The topological structure of complex networks has fascinated researchers for several decades, resulting in the discovery of many universal properties and reoccurring characteristics of different kinds of networks. However, much less is known today about the network dynamics: indeed, complex networks in reality are not static, but rather dynamically evolve over time. Our paper is motivated by the empirical observation that network evolution patterns seem far from random, but exhibit structure. Moreover, the specific patterns appear to depend on the network type, contradicting the existence of a one fits it all model.

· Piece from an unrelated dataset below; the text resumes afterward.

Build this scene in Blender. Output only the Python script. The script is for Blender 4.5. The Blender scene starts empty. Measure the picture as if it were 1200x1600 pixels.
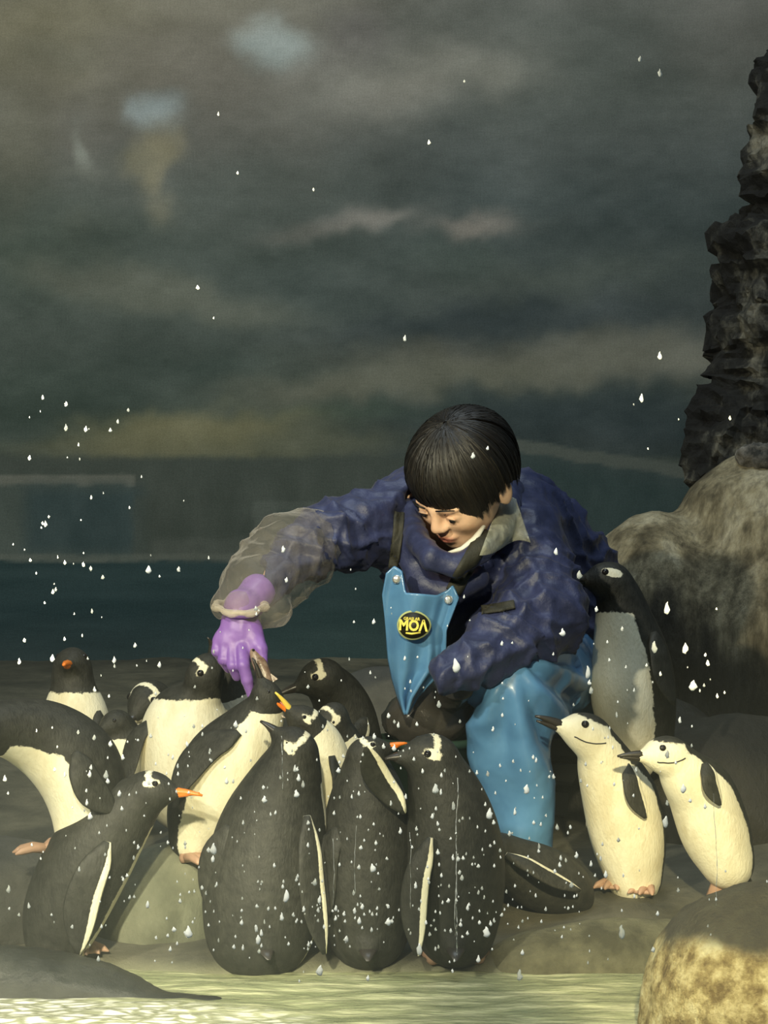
import bpy, math, random
import numpy as np
from mathutils import Vector, Matrix
from mathutils.bvhtree import BVHTree

random.seed(7)
S = bpy.context.scene
COL = S.collection
FOC = 3600.0          # focal length in pixels of a 1200 x 1600 frame
CAM_Z = 0.71

# ---------------------------------------------------------------- camera, light, exposure
cd = bpy.data.cameras.new('camera')
cam = bpy.data.objects.new('camera', cd)
COL.objects.link(cam)
cam.location = (0, 0, CAM_Z)
cam.rotation_euler = (math.radians(90), 0, 0)
cd.sensor_fit = 'VERTICAL'
cd.sensor_height = 24.0
cd.lens = 24.0 * FOC / 1600.0
cd.clip_end = 100
S.camera = cam

S.view_settings.view_transform = 'Standard'
S.view_settings.look = 'None'
S.view_settings.exposure = 0.0
S.view_settings.gamma = 1.0
S.view_settings.use_curve_mapping = False

W = bpy.data.worlds.new('dim_hall')
S.world = W
W.use_nodes = True
W.node_tree.nodes['Background'].inputs[0].default_value = (0.55, 0.72, 0.80, 1)
W.node_tree.nodes['Background'].inputs[1].default_value = 0.13


def lamp(name, kind, loc, target, power, color, size=0.1, angle=60, blend=0.5):
    d = bpy.data.lights.new(name, kind)
    d.energy = power
    d.color = color
    if kind == 'SPOT':
        d.spot_size = math.radians(angle)
        d.spot_blend = blend
        d.shadow_soft_size = size
    elif kind == 'AREA':
        d.size = size
    o = bpy.data.objects.new(name, d)
    COL.objects.link(o)
    o.location = loc
    o.rotation_euler = (Vector(target) - Vector(loc)).to_track_quat('-Z', 'Y').to_euler()
    return o


lamp('added_wash_spot', 'SPOT', (-2.2, 0.8, 2.1), (0.2, 5.5, 0.9), 400, (1.0, 0.93, 0.72), 0.08, 80, 0.5)  # added wash, set left so the keeper's shadow covers the gentoo
lamp('added_warm_spot', 'SPOT', (-0.25, 0.5, 1.75), (-0.17, 3.9, 0.44), 430, (1.0, 0.89, 0.58), 0.05, 18, 0.45)  # added narrow cone on the keeper and left group, sparing the gentoo
lamp('added_warm_spot', 'SPOT', (-0.7, 0.6, 1.6), (-0.36, 3.28, -0.02), 900, (1.0, 0.92, 0.66), 0.05, 17, 0.8)  # added to brighten the foam at lower left
lamp('added_warm_spot', 'SPOT', (0.30, 0.5, 1.45), (0.53, 3.6, 0.08), 680, (1.0, 0.86, 0.50), 0.05, 13.5, 0.45)  # added narrow cone on the chinstraps and the corner boulder
lamp('added_cool_fill', 'AREA', (0.2, 3.4, 3.6), (0.1, 5.0, 0.4), 46, (0.80, 0.92, 1.0), 1.6)  # added overhead fill for the back

lamp('added_droplet_spot', 'SPOT', (0.0, 0.95, 2.0), (-0.02, 2.15, 0.42), 150, (1.0, 0.97, 0.86), 0.05, 34, 0.5)  # added to brighten the droplets, beam lands short of the view

# ---------------------------------------------------------------- helpers


def P(px, py, Y):
    return np.array([(px - 600.0) / FOC * Y, Y, CAM_Z - (py - 800.0) / FOC * Y])


def srgb(r, g, b):
    def f(c):
        c /= 255.0
        return c / 12.92 if c <= 0.04045 else ((c + 0.055) / 1.055) ** 2.4
    return (f(r), f(g), f(b))


def hash3(i, j, k, seed):
    n = (i.astype(np.int64) * 374761393 + j.astype(np.int64) * 668265263 + k.astype(np.int64) * 2147483647 + seed * 974634777)
    n = (n ^ (n >> 13)) * 1274126177
    n = n ^ (n >> 16)
    return (n & 0xFFFFF).astype(np.float64) / 0xFFFFF * 2 - 1


def noise(p, scale=1.0, seed=0):
    q = np.asarray(p, float) * scale
    if q.ndim == 1:
        q = q[None]
    f = np.floor(q)
    i = f.astype(np.int64)
    t = q - f
    t = t * t * (3 - 2 * t)
    out = 0
    for dx in (0, 1):
        wx = t[:, 0] if dx else 1 - t[:, 0]
        for dy in (0, 1):
            wy = t[:, 1] if dy else 1 - t[:, 1]
            for dz in (0, 1):
                wz = t[:, 2] if dz else 1 - t[:, 2]
                out = out + wx * wy * wz * hash3(i[:, 0] + dx, i[:, 1] + dy, i[:, 2] + dz, seed)
    return out


def fbm(p, scale, octs=4, seed=0, ridged=False):
    a, s, out = 1.0, scale, 0
    for o in range(octs):
        n = noise(p, s, seed + o * 17)
        if ridged:
            n = 1 - 2 * np.abs(n)
        out = out + a * n
        a *= 0.5
        s *= 2.03
    return out


def put(o, parent=None):
    COL.objects.link(o)
    if parent is not None:
        o.parent = parent
        o.matrix_parent_inverse = parent.matrix_world.inverted()
    return o


def tag(o, label, cat, group=None, kind=None):
    if label:
        o['label'] = label
    if cat:
        o['category'] = cat
    if group:
        o['group'] = group
    if kind:
        o['kind'] = kind
    return o


def empty(name, loc):
    o = bpy.data.objects.new(name, None)
    o.empty_display_size = 0.05
    o.location = loc
    o.matrix_world = Matrix.Translation(loc)
    COL.objects.link(o)
    return o


def mesh_obj(name, V, F, mat, parent=None, smooth=True, attrs=None, color=None):
    m = bpy.data.meshes.new(name)
    V = np.asarray(V, float)
    if isinstance(F, np.ndarray):
        m.vertices.add(len(V))
        m.vertices.foreach_set('co', V.astype(np.float32).ravel())
        n, k = F.shape
        m.loops.add(n * k)
        m.loops.foreach_set('vertex_index', F.astype(np.int32).ravel())
        m.polygons.add(n)
        m.polygons.foreach_set('loop_start', np.arange(0, n * k, k, dtype=np.int32))
        m.update(calc_edges=True)
        m.validate()
    else:
        m.from_pydata([tuple(v) for v in V], [], [tuple(f) for f in F])
        m.update()
    m.polygons.foreach_set('use_smooth', np.full(len(m.polygons), smooth))
    for k, a in (attrs or {}).items():
        at = m.attributes.new(k, 'FLOAT', 'POINT')
        at.data.foreach_set('value', np.asarray(a, np.float32))
    if color is not None:
        at = m.color_attributes.new('paint', 'FLOAT_COLOR', 'POINT')
        at.data.foreach_set('color', np.asarray(color, np.float32).ravel())
    m.materials.append(mat)
    o = bpy.data.objects.new(name, m)
    return put(o, parent)


# ---- signed distance modelling: every body is one continuous surface


def unit(v):
    v = np.asarray(v, float)
    return v / (np.linalg.norm(v) + 1e-12)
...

However, we still lack observables to quantify these intuitions, as well as metrics to compare graph evolutions. Such observables and metrics are needed for extrapolating or predicting evolutions, as well as for interpolating graph evolutions. To explore the many faces of graph dynamics and to quantify temporal changes, this paper suggests to build upon the concept of centrality, a measure of node importance in a network. In particular, we introduce the notion of centrality distance, a natural similarity measure for two graphs which depends on a given centrality, characterizing the graph type. Intuitively, centrality distances reflect the extent to which (non-anonymous) node roles are different or, in case of dynamic graphs, have changed over time, between two graphs. We evaluate the centrality distance approach for five evolutionary models and seven real-world social and physical networks. Our results empirically show the usefulness of centrality distances for characterizing graph dynamics compared to a null-model of random evolution, and highlight the differences between the considered scenarios. Interestingly, our approach allows us to compare the dynamics of very different networks, in terms of scale and evolution speed.